§ **Task description**
Going from the top of the data below, give again each line through the one containing "C = sc.collection", both ends kept.
---
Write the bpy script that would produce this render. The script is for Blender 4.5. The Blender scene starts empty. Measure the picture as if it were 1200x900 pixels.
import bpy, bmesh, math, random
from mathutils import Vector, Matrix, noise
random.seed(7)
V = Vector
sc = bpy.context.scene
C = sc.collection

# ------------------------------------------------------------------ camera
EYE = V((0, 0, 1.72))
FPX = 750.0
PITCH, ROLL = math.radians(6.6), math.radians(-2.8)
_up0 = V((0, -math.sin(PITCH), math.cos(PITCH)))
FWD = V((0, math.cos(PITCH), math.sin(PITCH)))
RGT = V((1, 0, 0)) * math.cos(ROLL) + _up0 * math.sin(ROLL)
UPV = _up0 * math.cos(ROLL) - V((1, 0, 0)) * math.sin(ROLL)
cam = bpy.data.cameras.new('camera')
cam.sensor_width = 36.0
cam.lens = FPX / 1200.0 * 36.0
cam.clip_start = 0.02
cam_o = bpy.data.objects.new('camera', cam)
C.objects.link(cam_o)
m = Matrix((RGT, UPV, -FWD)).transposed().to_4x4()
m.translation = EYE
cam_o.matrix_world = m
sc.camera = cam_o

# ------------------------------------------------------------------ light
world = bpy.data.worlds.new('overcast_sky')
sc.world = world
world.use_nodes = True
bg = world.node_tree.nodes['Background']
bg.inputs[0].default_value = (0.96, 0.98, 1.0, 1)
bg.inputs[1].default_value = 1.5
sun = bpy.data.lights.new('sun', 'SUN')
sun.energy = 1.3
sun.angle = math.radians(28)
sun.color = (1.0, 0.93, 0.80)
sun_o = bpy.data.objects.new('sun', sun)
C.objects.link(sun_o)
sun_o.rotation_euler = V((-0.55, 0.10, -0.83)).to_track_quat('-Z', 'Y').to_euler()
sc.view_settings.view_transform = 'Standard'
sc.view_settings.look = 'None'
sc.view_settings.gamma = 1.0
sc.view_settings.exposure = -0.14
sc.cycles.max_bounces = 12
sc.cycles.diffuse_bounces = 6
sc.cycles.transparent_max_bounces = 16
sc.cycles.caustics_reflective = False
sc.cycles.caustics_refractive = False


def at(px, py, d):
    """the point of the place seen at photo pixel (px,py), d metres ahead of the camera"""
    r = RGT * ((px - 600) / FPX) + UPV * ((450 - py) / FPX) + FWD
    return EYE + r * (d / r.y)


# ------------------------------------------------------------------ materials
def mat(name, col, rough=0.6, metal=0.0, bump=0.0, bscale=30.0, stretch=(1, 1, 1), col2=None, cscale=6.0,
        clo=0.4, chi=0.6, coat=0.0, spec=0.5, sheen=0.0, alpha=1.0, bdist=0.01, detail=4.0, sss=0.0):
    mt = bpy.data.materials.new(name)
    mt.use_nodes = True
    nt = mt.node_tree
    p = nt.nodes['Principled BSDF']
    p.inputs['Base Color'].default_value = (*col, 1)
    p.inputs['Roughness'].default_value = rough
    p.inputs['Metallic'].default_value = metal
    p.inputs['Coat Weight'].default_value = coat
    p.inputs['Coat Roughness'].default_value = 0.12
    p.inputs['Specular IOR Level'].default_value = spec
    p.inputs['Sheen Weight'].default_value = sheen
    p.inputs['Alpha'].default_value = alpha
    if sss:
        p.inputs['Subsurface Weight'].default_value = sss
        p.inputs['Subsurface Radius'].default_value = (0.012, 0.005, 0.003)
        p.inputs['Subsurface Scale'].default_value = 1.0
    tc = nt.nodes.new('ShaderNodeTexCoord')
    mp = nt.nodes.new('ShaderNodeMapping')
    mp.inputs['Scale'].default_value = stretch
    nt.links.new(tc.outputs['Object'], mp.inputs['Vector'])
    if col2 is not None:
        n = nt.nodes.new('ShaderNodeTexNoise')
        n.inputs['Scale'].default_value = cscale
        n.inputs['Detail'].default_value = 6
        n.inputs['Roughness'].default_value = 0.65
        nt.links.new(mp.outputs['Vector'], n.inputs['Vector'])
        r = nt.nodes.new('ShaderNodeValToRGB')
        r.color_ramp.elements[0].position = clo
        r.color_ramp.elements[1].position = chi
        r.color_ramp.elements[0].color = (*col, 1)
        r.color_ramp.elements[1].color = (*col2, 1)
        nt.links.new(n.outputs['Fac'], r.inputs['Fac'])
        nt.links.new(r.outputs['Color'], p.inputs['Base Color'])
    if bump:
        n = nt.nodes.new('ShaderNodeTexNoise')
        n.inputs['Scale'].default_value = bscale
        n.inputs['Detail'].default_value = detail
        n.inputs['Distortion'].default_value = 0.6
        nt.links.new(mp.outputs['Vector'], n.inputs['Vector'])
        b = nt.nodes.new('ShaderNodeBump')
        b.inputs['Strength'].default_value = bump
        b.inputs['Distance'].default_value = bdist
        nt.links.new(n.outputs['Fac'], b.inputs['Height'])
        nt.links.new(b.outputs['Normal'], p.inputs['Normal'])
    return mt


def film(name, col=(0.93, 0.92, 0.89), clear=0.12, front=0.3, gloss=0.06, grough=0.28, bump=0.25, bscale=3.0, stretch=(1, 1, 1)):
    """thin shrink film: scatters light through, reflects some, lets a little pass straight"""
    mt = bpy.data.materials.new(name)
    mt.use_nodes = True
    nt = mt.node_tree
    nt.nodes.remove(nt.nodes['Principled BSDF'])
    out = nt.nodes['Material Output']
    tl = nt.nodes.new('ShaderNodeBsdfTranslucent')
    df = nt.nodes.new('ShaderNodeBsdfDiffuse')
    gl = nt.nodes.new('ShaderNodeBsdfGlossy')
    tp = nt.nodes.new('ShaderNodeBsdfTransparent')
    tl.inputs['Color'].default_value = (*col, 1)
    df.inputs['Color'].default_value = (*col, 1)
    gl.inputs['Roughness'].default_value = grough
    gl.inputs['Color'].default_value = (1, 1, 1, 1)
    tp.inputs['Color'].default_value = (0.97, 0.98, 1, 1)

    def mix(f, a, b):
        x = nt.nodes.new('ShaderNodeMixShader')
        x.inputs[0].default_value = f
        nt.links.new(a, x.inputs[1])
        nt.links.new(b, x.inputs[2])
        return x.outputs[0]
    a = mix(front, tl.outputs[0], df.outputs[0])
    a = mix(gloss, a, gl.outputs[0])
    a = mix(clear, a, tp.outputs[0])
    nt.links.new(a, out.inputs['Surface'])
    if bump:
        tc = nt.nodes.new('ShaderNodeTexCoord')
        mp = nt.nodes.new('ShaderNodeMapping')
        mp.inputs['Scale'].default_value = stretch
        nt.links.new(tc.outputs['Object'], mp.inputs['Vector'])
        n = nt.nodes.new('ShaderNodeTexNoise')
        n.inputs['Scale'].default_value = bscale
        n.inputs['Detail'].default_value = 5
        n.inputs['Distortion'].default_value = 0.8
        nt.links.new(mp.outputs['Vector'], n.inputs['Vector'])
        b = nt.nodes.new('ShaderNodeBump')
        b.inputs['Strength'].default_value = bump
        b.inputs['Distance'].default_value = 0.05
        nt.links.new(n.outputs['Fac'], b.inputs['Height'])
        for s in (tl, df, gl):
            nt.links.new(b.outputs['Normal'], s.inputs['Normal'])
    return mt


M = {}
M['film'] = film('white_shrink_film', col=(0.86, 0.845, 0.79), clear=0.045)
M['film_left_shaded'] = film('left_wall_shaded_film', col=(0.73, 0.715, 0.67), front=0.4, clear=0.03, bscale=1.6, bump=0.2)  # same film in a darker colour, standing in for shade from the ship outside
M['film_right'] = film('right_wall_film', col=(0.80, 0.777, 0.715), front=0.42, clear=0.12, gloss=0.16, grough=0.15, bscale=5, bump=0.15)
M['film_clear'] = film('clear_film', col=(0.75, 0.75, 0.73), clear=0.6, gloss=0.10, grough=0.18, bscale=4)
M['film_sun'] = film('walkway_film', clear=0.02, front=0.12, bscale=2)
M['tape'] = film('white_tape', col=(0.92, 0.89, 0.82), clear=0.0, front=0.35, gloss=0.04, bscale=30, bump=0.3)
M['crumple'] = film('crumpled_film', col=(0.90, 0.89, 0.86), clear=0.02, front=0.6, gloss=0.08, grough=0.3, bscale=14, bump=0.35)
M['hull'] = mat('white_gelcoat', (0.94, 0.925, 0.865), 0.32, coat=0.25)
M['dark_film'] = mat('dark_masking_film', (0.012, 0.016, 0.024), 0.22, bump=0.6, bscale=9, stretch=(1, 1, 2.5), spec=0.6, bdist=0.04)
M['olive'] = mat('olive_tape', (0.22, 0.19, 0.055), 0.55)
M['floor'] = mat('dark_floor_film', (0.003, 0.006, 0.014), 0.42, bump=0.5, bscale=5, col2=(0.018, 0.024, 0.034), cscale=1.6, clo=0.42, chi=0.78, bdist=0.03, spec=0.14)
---
§ **Answer to the problem**
Write the bpy script that would produce this render. The script is for Blender 4.5. The Blender scene starts empty. Measure the picture as if it were 1200x900 pixels.
import bpy, bmesh, math, random
from mathutils import Vector, Matrix, noise
random.seed(7)
V = Vector
sc = bpy.context.scene
C = sc.collection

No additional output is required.